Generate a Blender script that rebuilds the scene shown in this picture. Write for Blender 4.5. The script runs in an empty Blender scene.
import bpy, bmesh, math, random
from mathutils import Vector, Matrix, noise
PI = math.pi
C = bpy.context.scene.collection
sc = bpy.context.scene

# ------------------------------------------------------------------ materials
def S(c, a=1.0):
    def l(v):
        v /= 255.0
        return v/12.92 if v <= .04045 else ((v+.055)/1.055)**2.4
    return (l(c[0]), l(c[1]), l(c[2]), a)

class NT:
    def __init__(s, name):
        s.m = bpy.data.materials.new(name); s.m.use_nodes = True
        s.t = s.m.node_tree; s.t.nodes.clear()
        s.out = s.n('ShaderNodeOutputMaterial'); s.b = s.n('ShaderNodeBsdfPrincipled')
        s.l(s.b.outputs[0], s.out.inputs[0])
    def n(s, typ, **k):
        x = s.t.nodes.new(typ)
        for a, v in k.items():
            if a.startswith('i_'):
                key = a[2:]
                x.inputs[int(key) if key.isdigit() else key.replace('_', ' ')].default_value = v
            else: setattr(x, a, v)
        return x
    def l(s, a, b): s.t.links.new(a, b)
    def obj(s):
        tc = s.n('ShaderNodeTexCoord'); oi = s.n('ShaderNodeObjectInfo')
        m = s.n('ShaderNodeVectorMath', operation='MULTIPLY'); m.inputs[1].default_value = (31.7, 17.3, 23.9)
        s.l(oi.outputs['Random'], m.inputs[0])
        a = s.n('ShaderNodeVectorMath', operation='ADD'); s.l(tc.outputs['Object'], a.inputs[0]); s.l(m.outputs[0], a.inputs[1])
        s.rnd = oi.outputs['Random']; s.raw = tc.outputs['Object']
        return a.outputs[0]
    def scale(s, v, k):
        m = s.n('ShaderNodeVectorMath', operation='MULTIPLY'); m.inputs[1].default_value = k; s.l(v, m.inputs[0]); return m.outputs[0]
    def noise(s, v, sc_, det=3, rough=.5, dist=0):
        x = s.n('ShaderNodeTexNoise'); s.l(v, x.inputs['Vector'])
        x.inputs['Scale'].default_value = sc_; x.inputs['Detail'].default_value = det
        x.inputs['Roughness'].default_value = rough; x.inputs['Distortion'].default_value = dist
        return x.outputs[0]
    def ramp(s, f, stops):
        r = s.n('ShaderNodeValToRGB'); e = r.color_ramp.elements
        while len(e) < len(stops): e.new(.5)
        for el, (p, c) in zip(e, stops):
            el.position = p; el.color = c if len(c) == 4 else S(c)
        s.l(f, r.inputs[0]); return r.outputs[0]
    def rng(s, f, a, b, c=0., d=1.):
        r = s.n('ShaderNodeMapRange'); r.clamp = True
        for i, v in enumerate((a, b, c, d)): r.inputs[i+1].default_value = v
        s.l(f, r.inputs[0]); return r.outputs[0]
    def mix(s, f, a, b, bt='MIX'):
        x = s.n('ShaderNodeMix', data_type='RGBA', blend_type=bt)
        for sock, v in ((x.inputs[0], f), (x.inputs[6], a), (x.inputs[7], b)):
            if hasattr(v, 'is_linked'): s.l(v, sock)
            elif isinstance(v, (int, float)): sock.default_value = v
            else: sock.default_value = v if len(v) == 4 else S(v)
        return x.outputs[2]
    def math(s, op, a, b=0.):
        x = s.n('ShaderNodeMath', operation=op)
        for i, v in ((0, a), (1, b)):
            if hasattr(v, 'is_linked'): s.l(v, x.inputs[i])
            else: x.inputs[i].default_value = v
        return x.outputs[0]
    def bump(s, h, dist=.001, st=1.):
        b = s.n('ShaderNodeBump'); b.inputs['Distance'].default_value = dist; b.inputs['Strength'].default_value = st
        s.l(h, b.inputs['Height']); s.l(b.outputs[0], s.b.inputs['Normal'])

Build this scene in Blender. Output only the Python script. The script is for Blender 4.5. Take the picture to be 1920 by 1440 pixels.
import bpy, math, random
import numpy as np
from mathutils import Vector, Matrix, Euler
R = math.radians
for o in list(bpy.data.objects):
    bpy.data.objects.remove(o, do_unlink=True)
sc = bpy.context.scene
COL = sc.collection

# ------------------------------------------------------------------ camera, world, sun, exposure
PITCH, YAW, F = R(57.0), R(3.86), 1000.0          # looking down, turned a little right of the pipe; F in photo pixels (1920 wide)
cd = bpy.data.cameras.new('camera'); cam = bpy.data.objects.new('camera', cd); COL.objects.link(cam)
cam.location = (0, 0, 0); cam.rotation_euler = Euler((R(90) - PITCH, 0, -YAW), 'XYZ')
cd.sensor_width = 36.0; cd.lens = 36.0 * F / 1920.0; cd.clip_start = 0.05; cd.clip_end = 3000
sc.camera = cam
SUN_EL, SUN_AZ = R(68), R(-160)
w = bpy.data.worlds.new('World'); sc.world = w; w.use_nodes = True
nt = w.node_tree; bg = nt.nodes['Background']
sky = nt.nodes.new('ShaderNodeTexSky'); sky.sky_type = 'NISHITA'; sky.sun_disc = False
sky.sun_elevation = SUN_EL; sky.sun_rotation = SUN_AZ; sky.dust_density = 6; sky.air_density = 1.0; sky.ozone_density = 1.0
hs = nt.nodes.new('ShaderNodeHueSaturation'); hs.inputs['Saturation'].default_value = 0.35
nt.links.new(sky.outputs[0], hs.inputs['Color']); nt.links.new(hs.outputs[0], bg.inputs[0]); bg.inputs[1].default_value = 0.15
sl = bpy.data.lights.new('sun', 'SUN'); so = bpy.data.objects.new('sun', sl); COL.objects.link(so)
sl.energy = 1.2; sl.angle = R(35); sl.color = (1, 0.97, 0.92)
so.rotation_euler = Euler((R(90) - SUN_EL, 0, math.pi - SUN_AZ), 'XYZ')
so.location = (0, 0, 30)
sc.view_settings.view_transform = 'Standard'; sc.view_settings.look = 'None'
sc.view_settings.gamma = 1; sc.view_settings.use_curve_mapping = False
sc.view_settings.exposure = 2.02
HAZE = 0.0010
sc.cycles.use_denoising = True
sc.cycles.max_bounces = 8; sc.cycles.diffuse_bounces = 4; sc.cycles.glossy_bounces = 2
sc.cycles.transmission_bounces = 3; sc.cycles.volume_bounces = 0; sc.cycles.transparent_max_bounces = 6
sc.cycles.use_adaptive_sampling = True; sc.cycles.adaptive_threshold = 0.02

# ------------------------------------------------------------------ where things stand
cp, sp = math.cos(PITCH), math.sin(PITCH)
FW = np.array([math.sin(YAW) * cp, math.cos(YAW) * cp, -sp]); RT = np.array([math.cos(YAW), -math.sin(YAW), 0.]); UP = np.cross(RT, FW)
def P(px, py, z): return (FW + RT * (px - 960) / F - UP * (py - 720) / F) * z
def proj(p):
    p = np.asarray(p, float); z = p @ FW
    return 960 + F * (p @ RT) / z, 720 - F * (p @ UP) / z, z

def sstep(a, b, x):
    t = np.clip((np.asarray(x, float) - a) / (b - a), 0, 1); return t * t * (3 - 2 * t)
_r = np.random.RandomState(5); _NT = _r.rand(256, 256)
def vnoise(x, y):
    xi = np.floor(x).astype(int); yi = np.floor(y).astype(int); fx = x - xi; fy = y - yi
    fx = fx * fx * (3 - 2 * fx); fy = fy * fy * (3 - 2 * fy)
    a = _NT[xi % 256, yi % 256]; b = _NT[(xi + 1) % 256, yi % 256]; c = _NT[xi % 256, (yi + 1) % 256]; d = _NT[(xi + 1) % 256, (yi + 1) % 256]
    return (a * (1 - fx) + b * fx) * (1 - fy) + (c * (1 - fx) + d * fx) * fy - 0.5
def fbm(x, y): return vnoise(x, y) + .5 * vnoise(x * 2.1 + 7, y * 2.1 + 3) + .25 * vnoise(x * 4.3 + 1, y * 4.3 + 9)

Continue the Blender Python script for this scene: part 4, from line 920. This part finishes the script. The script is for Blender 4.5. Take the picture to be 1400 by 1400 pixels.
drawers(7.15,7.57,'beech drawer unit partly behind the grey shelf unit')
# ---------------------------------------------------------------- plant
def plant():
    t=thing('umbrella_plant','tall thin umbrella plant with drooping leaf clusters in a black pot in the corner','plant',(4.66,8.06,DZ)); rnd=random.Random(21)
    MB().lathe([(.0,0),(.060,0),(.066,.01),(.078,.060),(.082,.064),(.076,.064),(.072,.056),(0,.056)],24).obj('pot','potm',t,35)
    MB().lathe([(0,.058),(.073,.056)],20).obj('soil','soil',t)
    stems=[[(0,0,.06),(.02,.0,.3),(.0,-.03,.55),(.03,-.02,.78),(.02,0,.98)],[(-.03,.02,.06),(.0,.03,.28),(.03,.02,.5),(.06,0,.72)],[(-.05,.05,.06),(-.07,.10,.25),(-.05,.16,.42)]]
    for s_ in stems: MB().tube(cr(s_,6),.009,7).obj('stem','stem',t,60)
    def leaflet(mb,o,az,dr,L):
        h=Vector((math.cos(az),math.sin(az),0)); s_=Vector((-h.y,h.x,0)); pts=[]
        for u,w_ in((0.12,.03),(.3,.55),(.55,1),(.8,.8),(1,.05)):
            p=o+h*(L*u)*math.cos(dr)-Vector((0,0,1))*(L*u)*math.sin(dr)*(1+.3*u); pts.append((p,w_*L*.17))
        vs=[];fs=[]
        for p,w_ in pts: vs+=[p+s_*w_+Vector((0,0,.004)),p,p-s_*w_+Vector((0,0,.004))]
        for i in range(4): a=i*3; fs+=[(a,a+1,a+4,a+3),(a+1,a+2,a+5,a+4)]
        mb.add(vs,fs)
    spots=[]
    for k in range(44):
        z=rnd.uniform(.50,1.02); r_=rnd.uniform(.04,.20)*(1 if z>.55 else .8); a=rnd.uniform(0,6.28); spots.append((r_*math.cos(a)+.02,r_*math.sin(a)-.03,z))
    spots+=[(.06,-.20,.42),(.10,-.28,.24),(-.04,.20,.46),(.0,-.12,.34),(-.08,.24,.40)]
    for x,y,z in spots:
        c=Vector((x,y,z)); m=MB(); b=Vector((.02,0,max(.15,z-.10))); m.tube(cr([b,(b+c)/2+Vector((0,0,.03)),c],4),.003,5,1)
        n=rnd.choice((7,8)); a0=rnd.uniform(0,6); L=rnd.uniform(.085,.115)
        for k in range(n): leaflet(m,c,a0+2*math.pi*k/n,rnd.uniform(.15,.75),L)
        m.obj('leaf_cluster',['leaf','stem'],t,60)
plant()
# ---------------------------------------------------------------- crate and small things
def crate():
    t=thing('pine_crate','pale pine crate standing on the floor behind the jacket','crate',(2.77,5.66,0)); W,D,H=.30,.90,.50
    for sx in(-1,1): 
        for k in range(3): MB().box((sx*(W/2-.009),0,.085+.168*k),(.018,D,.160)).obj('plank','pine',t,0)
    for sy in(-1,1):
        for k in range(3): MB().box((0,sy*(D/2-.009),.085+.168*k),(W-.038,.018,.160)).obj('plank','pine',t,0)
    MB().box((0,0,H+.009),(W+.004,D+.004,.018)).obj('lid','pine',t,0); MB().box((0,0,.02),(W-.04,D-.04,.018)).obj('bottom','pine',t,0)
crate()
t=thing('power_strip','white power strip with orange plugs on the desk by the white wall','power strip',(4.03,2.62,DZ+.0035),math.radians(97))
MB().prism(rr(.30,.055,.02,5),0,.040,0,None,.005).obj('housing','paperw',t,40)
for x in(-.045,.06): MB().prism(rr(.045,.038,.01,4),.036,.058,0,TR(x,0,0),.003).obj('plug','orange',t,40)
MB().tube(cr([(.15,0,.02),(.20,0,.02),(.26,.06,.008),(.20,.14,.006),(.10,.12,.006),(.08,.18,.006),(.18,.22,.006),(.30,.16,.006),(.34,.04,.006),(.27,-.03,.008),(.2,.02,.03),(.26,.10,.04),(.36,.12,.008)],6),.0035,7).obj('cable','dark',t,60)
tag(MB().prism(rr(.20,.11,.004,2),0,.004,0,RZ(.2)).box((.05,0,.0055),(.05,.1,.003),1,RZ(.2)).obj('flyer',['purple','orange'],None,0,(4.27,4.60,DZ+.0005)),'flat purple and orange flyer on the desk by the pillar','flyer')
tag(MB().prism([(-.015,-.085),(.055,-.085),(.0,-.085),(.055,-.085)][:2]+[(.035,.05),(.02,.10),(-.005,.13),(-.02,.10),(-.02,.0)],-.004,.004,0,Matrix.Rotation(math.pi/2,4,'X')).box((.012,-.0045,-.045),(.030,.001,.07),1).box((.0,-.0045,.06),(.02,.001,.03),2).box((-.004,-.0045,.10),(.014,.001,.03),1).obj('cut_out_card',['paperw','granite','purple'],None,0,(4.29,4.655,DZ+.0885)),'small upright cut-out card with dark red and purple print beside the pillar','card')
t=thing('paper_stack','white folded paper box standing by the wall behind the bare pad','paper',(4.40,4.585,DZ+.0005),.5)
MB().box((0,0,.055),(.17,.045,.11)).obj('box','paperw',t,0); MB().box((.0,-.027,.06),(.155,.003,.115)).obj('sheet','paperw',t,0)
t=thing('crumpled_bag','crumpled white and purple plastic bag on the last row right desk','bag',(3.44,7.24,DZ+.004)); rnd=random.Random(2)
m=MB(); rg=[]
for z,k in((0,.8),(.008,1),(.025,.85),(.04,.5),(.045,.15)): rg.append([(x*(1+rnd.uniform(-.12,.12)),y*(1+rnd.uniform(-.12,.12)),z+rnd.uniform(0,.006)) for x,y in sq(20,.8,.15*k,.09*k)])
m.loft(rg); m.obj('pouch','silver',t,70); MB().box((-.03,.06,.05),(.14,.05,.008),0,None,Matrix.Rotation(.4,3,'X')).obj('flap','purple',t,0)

◆ Task prompt ◆
Read through the entries and copy each line in which "Python" appears.

◆ Exercise response ◆
Build this scene in Blender. Output only the Python script. The script is for Blender 4.5. Take the picture to be 1920 by 1440 pixels.
Continue the Blender Python script for this scene: part 4, from line 920. This part finishes the script. The script is for Blender 4.5. Take the picture to be 1400 by 1400 pixels.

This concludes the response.